Udo Rader wrote:
Michal Soltys wrote:
Timo Sirainen wrote:
http://dovecot.org/releases/1.1/dovecot-1.1.11.tar.gz
http://dovecot.org/releases/1.1/dovecot-1.1.11.tar.gz.sig
- If mail_chroot is set, don't fail at startup in dump-capability.
Now whenever a system user (using passwd passdb/userdb) is trying to
read the mail, it tries to chroot without stripping initial chroot
specific path components, for example:
Feb 8 13:39:10 hargon dovecot: Fatal: chdir(/home/home/test) failed
with uid 2999: No such file or directory
with user 'test' having homedir under /home/test and mail_chroot=/home
but the entire point of chrooting is _changing_ the root directory.
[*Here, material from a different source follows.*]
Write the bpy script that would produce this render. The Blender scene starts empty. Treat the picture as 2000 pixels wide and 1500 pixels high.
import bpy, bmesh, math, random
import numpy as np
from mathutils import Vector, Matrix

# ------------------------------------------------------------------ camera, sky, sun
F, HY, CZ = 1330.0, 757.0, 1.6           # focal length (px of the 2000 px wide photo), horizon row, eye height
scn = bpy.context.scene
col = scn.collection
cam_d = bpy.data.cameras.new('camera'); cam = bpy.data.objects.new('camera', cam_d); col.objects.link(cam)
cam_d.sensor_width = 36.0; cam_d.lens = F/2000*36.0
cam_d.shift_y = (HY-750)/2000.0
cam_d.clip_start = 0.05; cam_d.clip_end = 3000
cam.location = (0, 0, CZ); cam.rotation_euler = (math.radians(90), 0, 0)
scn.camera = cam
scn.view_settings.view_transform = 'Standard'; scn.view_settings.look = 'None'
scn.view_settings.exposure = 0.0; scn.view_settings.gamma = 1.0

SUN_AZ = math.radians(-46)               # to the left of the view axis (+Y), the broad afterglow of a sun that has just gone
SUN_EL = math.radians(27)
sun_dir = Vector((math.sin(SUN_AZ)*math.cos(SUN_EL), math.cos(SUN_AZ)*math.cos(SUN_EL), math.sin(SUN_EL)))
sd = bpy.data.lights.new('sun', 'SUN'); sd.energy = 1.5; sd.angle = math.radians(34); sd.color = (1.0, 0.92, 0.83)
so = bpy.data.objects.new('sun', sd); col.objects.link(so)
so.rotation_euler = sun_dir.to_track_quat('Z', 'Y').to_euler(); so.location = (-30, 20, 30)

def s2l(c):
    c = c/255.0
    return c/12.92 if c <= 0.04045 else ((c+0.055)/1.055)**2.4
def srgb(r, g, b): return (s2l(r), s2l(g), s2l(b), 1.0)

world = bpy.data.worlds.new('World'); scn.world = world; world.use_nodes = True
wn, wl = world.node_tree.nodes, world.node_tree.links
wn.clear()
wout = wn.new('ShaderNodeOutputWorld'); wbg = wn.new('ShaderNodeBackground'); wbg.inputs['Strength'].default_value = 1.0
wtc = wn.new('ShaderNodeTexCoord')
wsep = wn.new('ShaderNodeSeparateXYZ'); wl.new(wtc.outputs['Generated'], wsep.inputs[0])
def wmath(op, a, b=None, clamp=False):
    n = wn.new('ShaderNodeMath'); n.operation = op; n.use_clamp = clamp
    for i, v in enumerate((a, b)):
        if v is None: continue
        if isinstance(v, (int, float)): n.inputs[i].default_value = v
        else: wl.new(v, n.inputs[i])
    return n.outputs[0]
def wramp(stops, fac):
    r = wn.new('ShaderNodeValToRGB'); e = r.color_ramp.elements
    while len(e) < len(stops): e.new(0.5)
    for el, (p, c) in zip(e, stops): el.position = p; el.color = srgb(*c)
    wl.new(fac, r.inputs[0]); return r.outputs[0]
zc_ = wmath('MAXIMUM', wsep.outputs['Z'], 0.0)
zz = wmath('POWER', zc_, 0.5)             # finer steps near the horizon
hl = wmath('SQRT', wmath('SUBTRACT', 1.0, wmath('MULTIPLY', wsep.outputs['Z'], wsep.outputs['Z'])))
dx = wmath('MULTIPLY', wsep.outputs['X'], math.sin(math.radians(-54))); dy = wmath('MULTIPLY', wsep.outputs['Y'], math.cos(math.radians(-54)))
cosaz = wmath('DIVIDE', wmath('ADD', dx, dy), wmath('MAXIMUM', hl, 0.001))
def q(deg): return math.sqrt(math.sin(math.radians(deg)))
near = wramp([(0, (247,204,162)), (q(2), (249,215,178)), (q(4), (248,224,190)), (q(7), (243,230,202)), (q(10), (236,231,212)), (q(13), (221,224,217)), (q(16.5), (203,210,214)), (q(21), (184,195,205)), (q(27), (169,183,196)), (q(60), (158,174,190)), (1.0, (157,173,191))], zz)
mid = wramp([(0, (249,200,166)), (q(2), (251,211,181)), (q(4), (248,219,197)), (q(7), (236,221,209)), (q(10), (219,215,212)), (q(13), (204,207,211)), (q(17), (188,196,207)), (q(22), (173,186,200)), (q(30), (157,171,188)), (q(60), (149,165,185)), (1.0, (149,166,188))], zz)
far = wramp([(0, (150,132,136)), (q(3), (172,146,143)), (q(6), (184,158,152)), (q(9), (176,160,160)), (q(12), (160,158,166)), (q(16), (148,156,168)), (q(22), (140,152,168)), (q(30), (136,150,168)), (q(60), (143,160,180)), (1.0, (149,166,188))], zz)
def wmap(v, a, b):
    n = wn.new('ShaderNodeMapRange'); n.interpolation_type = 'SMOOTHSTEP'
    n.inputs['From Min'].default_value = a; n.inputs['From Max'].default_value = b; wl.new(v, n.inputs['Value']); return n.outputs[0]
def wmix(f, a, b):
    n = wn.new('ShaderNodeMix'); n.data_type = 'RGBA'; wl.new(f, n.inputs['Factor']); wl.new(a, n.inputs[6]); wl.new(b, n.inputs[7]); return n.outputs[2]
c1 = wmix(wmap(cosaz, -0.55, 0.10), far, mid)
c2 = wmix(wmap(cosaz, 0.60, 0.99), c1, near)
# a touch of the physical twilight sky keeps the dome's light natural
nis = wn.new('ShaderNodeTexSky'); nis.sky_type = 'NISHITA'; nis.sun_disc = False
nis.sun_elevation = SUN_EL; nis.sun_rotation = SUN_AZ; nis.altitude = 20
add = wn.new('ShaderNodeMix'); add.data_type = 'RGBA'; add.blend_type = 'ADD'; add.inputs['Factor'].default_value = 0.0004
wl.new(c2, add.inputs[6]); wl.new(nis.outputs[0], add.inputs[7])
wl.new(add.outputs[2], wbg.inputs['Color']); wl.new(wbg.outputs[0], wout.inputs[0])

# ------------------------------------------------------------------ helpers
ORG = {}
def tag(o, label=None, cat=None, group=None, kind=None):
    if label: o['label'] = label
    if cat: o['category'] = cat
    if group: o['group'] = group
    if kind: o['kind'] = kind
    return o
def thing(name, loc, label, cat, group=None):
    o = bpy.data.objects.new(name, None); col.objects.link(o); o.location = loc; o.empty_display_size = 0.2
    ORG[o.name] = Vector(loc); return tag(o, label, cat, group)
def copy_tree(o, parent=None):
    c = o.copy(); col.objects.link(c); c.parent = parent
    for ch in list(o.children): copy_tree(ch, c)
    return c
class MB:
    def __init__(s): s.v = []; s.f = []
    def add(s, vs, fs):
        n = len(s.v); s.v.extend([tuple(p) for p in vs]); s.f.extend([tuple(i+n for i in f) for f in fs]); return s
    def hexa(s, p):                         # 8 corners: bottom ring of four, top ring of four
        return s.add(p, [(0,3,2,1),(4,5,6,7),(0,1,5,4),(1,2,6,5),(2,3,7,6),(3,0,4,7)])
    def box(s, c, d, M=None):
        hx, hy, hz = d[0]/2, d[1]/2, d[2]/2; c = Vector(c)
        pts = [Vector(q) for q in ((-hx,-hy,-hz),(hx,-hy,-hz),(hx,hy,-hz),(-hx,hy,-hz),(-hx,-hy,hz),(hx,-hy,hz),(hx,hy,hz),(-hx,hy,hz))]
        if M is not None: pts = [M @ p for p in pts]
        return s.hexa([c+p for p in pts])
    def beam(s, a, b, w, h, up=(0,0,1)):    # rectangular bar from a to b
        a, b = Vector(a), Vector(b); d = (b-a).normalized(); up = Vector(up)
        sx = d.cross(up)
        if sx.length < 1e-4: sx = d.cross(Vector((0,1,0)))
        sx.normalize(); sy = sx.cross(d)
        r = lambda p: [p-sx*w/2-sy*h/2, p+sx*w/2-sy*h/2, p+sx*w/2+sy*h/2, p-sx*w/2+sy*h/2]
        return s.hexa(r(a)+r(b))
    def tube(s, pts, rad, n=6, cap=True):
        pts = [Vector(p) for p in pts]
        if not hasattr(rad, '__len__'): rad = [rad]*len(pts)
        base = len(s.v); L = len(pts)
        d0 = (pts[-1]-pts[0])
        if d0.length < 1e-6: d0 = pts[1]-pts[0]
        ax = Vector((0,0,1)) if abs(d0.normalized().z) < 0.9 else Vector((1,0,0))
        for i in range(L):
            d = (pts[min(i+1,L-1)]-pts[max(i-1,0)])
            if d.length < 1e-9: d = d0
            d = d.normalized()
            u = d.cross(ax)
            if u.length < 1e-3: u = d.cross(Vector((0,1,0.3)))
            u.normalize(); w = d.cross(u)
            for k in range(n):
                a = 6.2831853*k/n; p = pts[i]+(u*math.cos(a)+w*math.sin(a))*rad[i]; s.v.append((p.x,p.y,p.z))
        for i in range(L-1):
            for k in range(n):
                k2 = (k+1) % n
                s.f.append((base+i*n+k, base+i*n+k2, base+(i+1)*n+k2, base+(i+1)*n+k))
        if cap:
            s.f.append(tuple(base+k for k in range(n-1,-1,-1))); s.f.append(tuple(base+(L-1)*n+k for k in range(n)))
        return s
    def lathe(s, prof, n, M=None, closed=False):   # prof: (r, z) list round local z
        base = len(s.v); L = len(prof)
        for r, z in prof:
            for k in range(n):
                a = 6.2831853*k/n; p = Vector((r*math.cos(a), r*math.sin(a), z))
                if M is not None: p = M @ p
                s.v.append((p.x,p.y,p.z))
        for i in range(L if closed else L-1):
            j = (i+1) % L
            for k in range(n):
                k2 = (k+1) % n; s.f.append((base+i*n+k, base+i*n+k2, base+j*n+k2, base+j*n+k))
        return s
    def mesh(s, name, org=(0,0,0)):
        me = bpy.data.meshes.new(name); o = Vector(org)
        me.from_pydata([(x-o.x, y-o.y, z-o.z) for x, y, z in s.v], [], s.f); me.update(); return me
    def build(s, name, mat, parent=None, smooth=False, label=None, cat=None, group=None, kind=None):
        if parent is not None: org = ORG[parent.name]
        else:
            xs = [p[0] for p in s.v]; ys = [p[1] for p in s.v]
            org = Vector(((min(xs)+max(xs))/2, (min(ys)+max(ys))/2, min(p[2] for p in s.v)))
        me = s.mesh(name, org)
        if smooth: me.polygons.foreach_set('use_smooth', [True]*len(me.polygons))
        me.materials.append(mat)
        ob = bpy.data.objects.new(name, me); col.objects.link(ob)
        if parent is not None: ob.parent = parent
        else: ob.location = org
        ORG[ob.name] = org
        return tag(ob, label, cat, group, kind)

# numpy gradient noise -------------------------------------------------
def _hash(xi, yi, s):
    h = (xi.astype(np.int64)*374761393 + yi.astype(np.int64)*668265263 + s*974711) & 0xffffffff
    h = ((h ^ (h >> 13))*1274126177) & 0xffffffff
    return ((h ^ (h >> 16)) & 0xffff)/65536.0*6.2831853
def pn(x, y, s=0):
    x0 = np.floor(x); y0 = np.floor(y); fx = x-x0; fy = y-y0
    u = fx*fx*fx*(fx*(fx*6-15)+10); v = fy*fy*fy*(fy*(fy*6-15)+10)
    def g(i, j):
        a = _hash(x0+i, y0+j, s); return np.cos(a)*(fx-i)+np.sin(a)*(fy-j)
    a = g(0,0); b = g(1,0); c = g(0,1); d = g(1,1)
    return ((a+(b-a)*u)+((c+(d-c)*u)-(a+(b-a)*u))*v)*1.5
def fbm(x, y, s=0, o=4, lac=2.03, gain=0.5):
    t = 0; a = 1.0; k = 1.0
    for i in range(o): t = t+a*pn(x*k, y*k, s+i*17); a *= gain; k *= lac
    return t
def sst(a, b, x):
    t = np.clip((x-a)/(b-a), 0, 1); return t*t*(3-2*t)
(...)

So it seems quite obvious that you need to strip your homedirs yourself.
How else could you otherwise define /home/home/test if you really wanted
to do?
Dovecot is quite flexible in this regard. From the perspective of userdb
- you can set /./ , or /. at the end of user's directory and dovecot
will chroot properly, stripping path before /./ itself.
Or you can return userdb_chroot which can be used with or without /./ -
if it's used without, than you have to setup user directories in userdb
without chroot-part path. With /./ it's the same as above - dovecot will
strip the paths properly itself.
In 1.1rc10, global dovecot.conf's parameter always stripped the paths,
regardless if /./ was or wasn't used (it never was mentioned actually).
I've made some tests now and it seems it has to be used.
Also it's important to use just /. if you chroot at the end of the path.
/./ will confuse dovecot in such case.
Timo - I'll update the wiki page to reflect the current situation, if
the current behavior is assumed proper.